Tuesday, April 24, 2007

One-legged heroes of the soccer field

Former soldiers who lost limbs while fighting Kurdistan Workers' Party (PKK) terrorists have formed a soccer team in Konya and are learning to restore their self-confidence by playing soccer with the help of crutches, the Anatolia news agency reported.
Neşet Demirbağ, president of the MEDAT Tekmeram Amputee Soccer Team, spoke to the agency and said that they established the team four months ago and have 14 players, most of whom are "Southeast veterans."

Demirbağ noted that they were the eighth soccer team made up of amputee players in Turkey, and that founding such teams was encouraged in other cities. A soccer league of amputee teams will be established when the number of teams reaches 12, he noted.

The team trains three times a week, he said: "These soldiers, whom Turkey takes pride in, have reached the spiritual height of being a war veteran, which is highly praised in Islam. The teams have been established to protect our veterans from bad habits and to help them forget about their disability by doing sports, and most importantly to boost their morale." They have already made important progress in their rehabilitation, Demirbağ stressed. By engaging in such an activity, they adopted a new purpose. Demirbağ also said that garrison commander, Lt. Gen. Uğur Uzal, has been helping them in every way possible since the team was established. "We also hope for help from the businessmen and people in Konya. It's a duty for all of us to win back these people, who risked their lives for this country and everyone living in this country."

They never played before

Hakan Boran, the trainer of the team and himself a veteran, said that the players had never played soccer before, and ironically started playing after losing their limbs. But in spite of that, they made a great headway in a short time, Boran noted. "We naturally had serious problems at the inception, but our friends, who had difficulty even walking with their prosthetic legs at the beginning, have learned to run with crutches," he added. Before the team was established, the players stayed at home doing little, unwilling to go out for fear of attracting strange looks. But playing soccer has helped them restore their faith in that they could do something, he said, and that they were now happy knowing that they were indeed achieving something.

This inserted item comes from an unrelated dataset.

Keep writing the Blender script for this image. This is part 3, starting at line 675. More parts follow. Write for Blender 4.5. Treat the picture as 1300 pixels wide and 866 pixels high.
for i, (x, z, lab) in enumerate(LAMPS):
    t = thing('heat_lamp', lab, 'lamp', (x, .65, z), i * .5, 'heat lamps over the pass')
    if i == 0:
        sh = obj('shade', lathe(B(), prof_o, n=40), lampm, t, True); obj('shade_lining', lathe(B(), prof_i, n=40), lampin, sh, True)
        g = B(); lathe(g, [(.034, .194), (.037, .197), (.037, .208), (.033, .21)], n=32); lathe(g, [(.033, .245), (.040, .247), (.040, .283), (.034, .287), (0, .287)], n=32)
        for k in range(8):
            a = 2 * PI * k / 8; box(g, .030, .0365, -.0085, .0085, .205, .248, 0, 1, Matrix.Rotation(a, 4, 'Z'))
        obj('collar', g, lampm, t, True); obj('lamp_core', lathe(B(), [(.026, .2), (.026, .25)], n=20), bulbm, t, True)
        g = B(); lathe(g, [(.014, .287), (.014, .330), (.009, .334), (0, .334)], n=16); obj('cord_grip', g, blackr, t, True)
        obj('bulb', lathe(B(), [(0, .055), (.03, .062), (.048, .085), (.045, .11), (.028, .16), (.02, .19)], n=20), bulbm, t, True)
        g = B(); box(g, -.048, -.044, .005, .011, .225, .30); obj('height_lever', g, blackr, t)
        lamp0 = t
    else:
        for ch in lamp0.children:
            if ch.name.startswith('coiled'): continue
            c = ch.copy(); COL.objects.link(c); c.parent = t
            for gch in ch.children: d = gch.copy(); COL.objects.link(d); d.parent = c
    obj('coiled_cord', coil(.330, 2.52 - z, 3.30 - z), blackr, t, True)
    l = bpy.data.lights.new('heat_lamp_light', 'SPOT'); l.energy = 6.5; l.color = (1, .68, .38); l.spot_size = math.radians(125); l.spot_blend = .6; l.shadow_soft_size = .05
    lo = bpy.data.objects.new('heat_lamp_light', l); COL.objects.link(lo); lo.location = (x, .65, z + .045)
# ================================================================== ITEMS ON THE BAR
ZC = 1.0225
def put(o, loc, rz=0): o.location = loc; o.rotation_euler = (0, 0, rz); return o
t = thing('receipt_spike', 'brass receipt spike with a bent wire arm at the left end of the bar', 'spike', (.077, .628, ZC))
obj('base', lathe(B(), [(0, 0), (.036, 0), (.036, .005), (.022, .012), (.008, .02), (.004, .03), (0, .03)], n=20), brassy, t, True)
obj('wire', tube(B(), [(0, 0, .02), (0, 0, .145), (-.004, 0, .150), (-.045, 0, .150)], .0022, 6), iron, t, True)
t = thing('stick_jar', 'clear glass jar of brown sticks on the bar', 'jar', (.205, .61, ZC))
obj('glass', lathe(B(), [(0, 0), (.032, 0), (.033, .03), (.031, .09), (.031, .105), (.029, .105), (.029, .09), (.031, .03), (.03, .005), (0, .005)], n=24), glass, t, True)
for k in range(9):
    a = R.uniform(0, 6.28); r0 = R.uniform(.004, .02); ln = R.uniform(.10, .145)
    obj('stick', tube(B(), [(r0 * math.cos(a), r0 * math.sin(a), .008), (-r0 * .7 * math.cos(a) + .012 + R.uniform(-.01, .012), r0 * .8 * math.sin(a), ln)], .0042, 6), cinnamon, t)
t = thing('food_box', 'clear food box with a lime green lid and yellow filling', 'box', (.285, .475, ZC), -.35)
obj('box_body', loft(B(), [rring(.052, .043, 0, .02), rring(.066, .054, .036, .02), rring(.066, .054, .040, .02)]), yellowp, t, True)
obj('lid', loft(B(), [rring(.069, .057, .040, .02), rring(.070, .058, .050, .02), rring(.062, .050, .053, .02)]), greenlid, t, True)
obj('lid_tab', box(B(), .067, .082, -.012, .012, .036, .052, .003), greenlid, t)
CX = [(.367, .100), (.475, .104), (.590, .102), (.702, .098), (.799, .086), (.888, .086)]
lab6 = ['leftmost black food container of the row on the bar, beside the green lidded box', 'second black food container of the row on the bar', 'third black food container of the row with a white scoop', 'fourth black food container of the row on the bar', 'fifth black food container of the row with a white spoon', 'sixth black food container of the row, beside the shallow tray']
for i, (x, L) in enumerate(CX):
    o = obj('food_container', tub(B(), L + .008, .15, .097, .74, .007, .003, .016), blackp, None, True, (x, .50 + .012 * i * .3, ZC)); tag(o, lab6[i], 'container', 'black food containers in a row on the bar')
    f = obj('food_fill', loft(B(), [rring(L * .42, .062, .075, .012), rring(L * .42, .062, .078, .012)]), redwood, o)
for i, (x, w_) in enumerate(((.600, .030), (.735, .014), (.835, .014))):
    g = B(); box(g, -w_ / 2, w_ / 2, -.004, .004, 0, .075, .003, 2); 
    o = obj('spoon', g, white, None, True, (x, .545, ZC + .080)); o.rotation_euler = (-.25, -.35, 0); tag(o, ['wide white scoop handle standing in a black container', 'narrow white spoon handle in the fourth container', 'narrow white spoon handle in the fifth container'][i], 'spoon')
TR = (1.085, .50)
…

Boran said the Amputee Soccer World Cup will be held in Antalya in November and seven countries will take part. He said that four players from his team were named to the national team during the selection game played in Trabzon.

‘We want to change certain things’

Team member Ramazan Çeliker received a disabling wound in his left leg when they were ambushed by a group of PKK terrorists in the Van district of Geva? in 1994. His leg was later amputated. Çeliker said that he did not want to remember that fateful moment of his life, but forgetting was impossible.

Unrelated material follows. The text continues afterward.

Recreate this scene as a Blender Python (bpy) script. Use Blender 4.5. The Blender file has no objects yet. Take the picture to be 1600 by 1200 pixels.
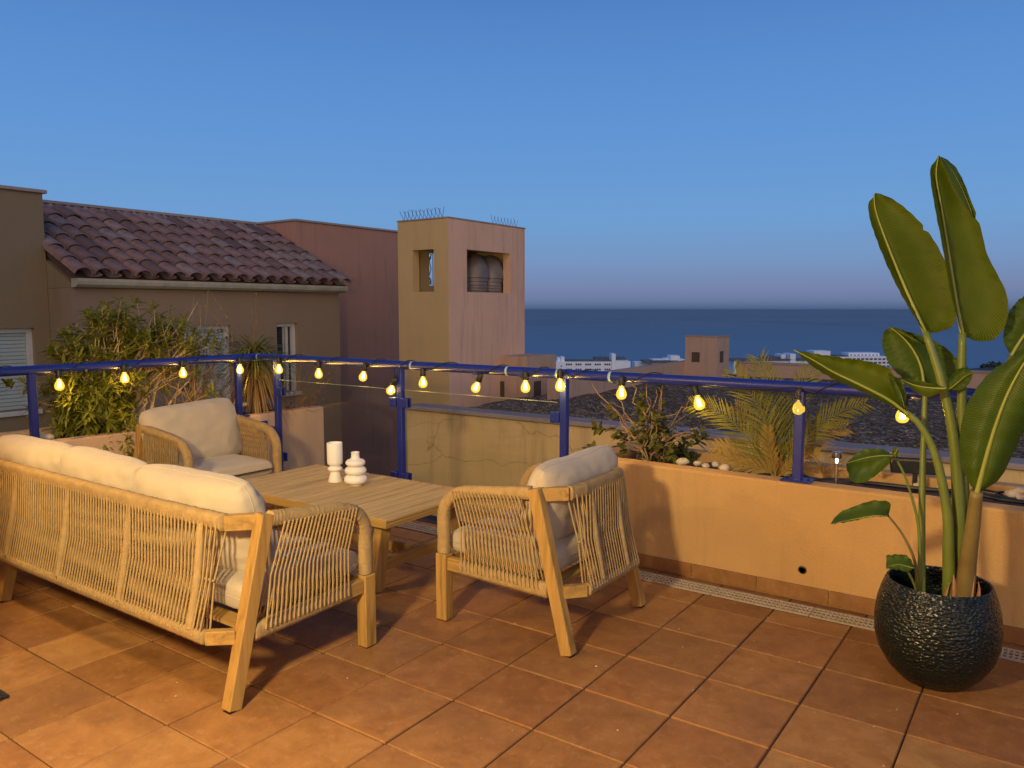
import bpy, bmesh, math, random
from mathutils import Vector, Matrix, noise as mnoise
R = math.radians
rnd = random.Random(7)
sc = bpy.context.scene
col = sc.collection

# ------------------------------------------------------------------ camera
FPX, CAMH = 1225.0, 1.5
PITCH, YAW = math.atan(118 / FPX), R(35.15)
cd = bpy.data.cameras.new('camera')
cd.sensor_width = 36.0
cd.lens = 36.0 * FPX / 1600.0
cd.clip_start, cd.clip_end = 0.05, 120000
cam = bpy.data.objects.new('camera', cd)
col.objects.link(cam)
cam.location = (0, 0, CAMH)
cam.rotation_euler = (math.pi / 2 - PITCH, 0, YAW)
sc.camera = cam

# ------------------------------------------------------------------ dusk sky
world = bpy.data.worlds.new('World')
sc.world = world
world.use_nodes = True
wn, wl = world.node_tree.nodes, world.node_tree.links
bg = wn['Background']
tc = wn.new('ShaderNodeTexCoord')
sx = wn.new('ShaderNodeSeparateXYZ')
wl.new(tc.outputs['Generated'], sx.inputs[0])
mr = wn.new('ShaderNodeMapRange')
mr.inputs['From Min'].default_value = -0.2
mr.inputs['From Max'].default_value = 1.0
wl.new(sx.outputs['Z'], mr.inputs['Value'])
cr = wn.new('ShaderNodeValToRGB')
def srgb(r, g, b):
    f = lambda c: (c / 255 / 12.92) if c / 255 <= 0.04045 else ((c / 255 + 0.055) / 1.055) ** 2.4
    return (f(r), f(g), f(b), 1)
stops = [(-0.20, (70, 84, 112)), (-0.002, (68, 88, 124)), (0.003, (88, 106, 143)), (0.010, (106, 123, 160)), (0.026, (118, 134, 172)),
         (0.06, (118, 150, 194)), (0.11, (110, 158, 210)), (0.19, (100, 151, 212)),
         (0.28, (90, 141, 207)), (0.36, (80, 128, 196)), (0.6, (58, 100, 164)), (1.0, (40, 76, 136))]
els = cr.color_ramp.elements
while len(els) < len(stops):
    els.new(0.5)
for e, (z, c) in zip(els, stops):
    e.position = (z + 0.2) / 1.2
    e.color = srgb(*c)
wl.new(mr.outputs[0], cr.inputs[0])
wl.new(cr.outputs[0], bg.inputs['Color'])
bg.inputs['Strength'].default_value = 1.0

sc.view_settings.view_transform = 'Standard'
sc.view_settings.look = 'None'
sc.view_settings.exposure = 0.0
sc.view_settings.gamma = 1.0
sc.view_settings.use_curve_mapping = False
sc.render.engine = 'CYCLES'
sc.cycles.use_denoising = True
sc.cycles.max_bounces = 6
sc.cycles.transparent_max_bounces = 16
sc.cycles.sample_clamp_indirect = 4.0

# lamps of the house (their fixtures are built further down)
LAMP_FLOOR = dict(pos=(-1.40, -0.04, 1.80), power=480, color=(1.0, 0.75, 0.36))
LAMP_WALL = dict(pos=(-4.10, 1.11, 2.00), power=105, color=(1.0, 0.68, 0.26))
BULB_POWER, BULB_COLOR = 7.0, (1.0, 0.66, 0.16)
# afterglow of the sun that has set behind the viewer: one very soft, weak sun
sd_ = bpy.data.lights.new('afterglow_sun', 'SUN'); sd_.energy = 1.05; sd_.angle = R(60); sd_.color = (1.0, 0.74, 0.48)
so0 = bpy.data.objects.new('afterglow_sun', sd_); col.objects.link(so0)
so0.rotation_euler = (R(68), 0, YAW + R(8))

# ------------------------------------------------------------------ pixel ray -> point at a real distance
_c, _s = math.cos(PITCH), math.sin(PITCH)
_F = Vector((-math.sin(YAW), math.cos(YAW), 0))
_Rt = Vector((math.cos(YAW), math.sin(YAW), 0))
def ray(u, v):
    x, y = (u - 800) / FPX, -(v - 600) / FPX
    return _Rt * x + _F * (_c + _s * y) + Vector((0, 0, -_s + _c * y))
def at(u, v, x=None, y=None, z=None, d=None):
    r = ray(u, v)
    if x is not None: t = x / r.x
    elif y is not None: t = y / r.y
    elif z is not None: t = (z - CAMH) / r.z
    else: t = d / (r.dot(_F))
    return r * t + Vector((0, 0, CAMH))

# ------------------------------------------------------------------ mesh builder
class MB:
    def __init__(self): self.v, self.f, self.uv = [], [], {}
    def add(self, vs, fs):
        b = len(self.v)
        self.v += [Vector(p) for p in vs]
        self.f += [tuple(i + b for i in f) for f in fs]
    def box(self, c, s, rot=None, bevel=0.0, seg=1):
        if bevel <= 0:
            hx, hy, hz = s[0] / 2, s[1] / 2, s[2] / 2
            vs = [Vector((x, y, z)) for z in (-hz, hz) for y in (-hy, hy) for x in (-hx, hx)]
            fs = [(0, 2, 3, 1), (4, 5, 7, 6), (0, 1, 5, 4), (2, 6, 7, 3), (0, 4, 6, 2), (1, 3, 7, 5)]
        else:
            bm = bmesh.new()
            bmesh.ops.create_cube(bm, size=1.0)
            for v in bm.verts: v.co = Vector((v.co.x * s[0], v.co.y * s[1], v.co.z * s[2]))
            bmesh.ops.bevel(bm, geom=bm.edges[:], offset=min(bevel, min(s) * 0.45), segments=seg, affect='EDGES', profile=0.6)
            bm.verts.index_update()
            vs = [v.co.copy() for v in bm.verts]
            fs = [tuple(v.index for v in f.verts) for f in bm.faces]
            bm.free()
        m = rot.to_3x3() if rot is not None else Matrix.Identity(3)
        c = Vector(c)
        self.add([m @ p + c for p in vs], fs)
        return self
    def span(self, a, b, bevel=0.0, seg=1):
        a, b = Vector(a), Vector(b)
        return self.box((a + b) / 2, [abs(b[i] - a[i]) for i in range(3)], None, bevel, seg)
    def bar(self, a, b, w, h, up=(0, 0, 1), bevel=0.0):
        a, b = Vector(a), Vector(b)
        d = (b - a); L = d.length; d.normalize()
        u = Vector(up); x = d.cross(u)
        if x.length < 1e-4: x = d.cross(Vector((1, 0, 0)))
        x.normalize(); z = x.cross(d).normalized()
        m = Matrix((x, d, z)).transposed()
        return self.box((a + b) / 2, (w, L, h), m, bevel)
    def tube(self, pts, r, n=8, caps=True, closed=False, sq=None, upv=(0, 0, 1)):
        pts = [Vector(p) for p in pts]
        N = len(pts)
        rr = r if isinstance(r, (list, tuple)) else [r] * N
        base = len(self.v)
        prev = None
        for i, p in enumerate(pts):
            if closed: t = pts[(i + 1) % N] - pts[i - 1]
            else: t = pts[min(i + 1, N - 1)] - pts[max(i - 1, 0)]
            if t.length < 1e-9: t = Vector((0, 0, 1))
            t.normalize()
            if prev is None:
                a = Vector(upv) - t * t.dot(Vector(upv))
                if a.length < 0.05: a = Vector((1, 0, 0)) - t * t.x
            else:
                a = prev - t * prev.dot(t)
                if a.length < 1e-5: a = Vector((1, 0, 0)) - t * t.x
            a.normalize(); prev = a
            b = t.cross(a)
            for k in range(n):
                an = 2 * math.pi * k / n
                ca, sa = math.cos(an), math.sin(an)
                if sq:
                    e = sq[2]
                    ca = math.copysign(abs(ca) ** e, ca) * sq[0]
                    sa = math.copysign(abs(sa) ** e, sa) * sq[1]
                self.v.append(p + (a * ca + b * sa) * rr[i])
        M = N if closed else N - 1
        for i in range(M):
            j = (i + 1) % N
            for k in range(n):
                k2 = (k + 1) % n
                self.f.append((base + i * n + k, base + i * n + k2, base + j * n + k2, base + j * n + k))
        if caps and not closed:
            self.f.append(tuple(base + k for k in reversed(range(n))))
            self.f.append(tuple(base + (N - 1) * n + k for k in range(n)))
        return self
    def lathe(self, prof, n=32, c=(0, 0, 0), axis=None):
        c = Vector(c); base = len(self.v)
        q = Vector((0, 0, 1)).rotation_difference(Vector(axis).normalized()) if axis is not None else None
        for (r, z) in prof:
            for k in range(n):
                a = 2 * math.pi * k / n
                p = Vector((r * math.cos(a), r * math.sin(a), z))
                if q: p = q @ p
                self.v.append(p + c)
        for i in range(len(prof) - 1):
            for k in range(n):
                k2 = (k + 1) % n
                self.f.append((base + i * n + k, base + i * n + k2, base + (i + 1) * n + k2, base + (i + 1) * n + k))
        if prof[0][0] > 1e-6: self.f.append(tuple(base + k for k in reversed(range(n))))
        if prof[-1][0] > 1e-6: self.f.append(tuple(base + (len(prof) - 1) * n + k for k in range(n)))
        return self
    def build(self, name, mat, parent=None, smooth=False, off=None, uv=None, auto=None):
        me = bpy.data.meshes.new(name)
        o3 = Vector(off) if off is not None else Vector((0, 0, 0))
        me.from_pydata([tuple(p - o3) for p in self.v], [], self.f)
        me.materials.append(mat)
        if smooth:
            for p in me.polygons: p.use_smooth = True
            if auto is not None: me.set_sharp_from_angle(angle=R(auto))
        if uv is not None:
            lay = me.uv_layers.new(name='UVMap')
            for lp in me.loops: lay.data[lp.index].uv = uv[lp.vertex_index]
        me.update()
        o = bpy.data.objects.new(name, me)
        col.objects.link(o)
        if parent is not None: o.parent = parent
        return o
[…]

"What I had to live through after becoming a permanently disabled person is extremely stressful. I'm deeply disturbed by people's stares. Lest they should notice my artificial leg, I always wear a baggy tracksuit. However, we have now turned a new page in our lives through soccer. It is really difficult to play soccer like this, but we want to achieve this to change the way people see us."

History

This game began in El Salvador in the late 1970s, when many soldiers and civilians could not afford artificial legs and relied on light crutches for mobility. Eventually some of the amputees began to play soccer using their crutches and the good leg for kicking. News of the new sport spread throughout the world, and reached Europe in the mid-1980s through the influence of FIFA. Amputees who have acquired artificial legs remove them so that all amputees can compete on an equal basis with one leg and crutches. The game is played at considerable speed. To enable long kicks, able-bodied players also take part, but they can only use one leg or arm while playing, and only amputees with one arm are allowed to man the posts.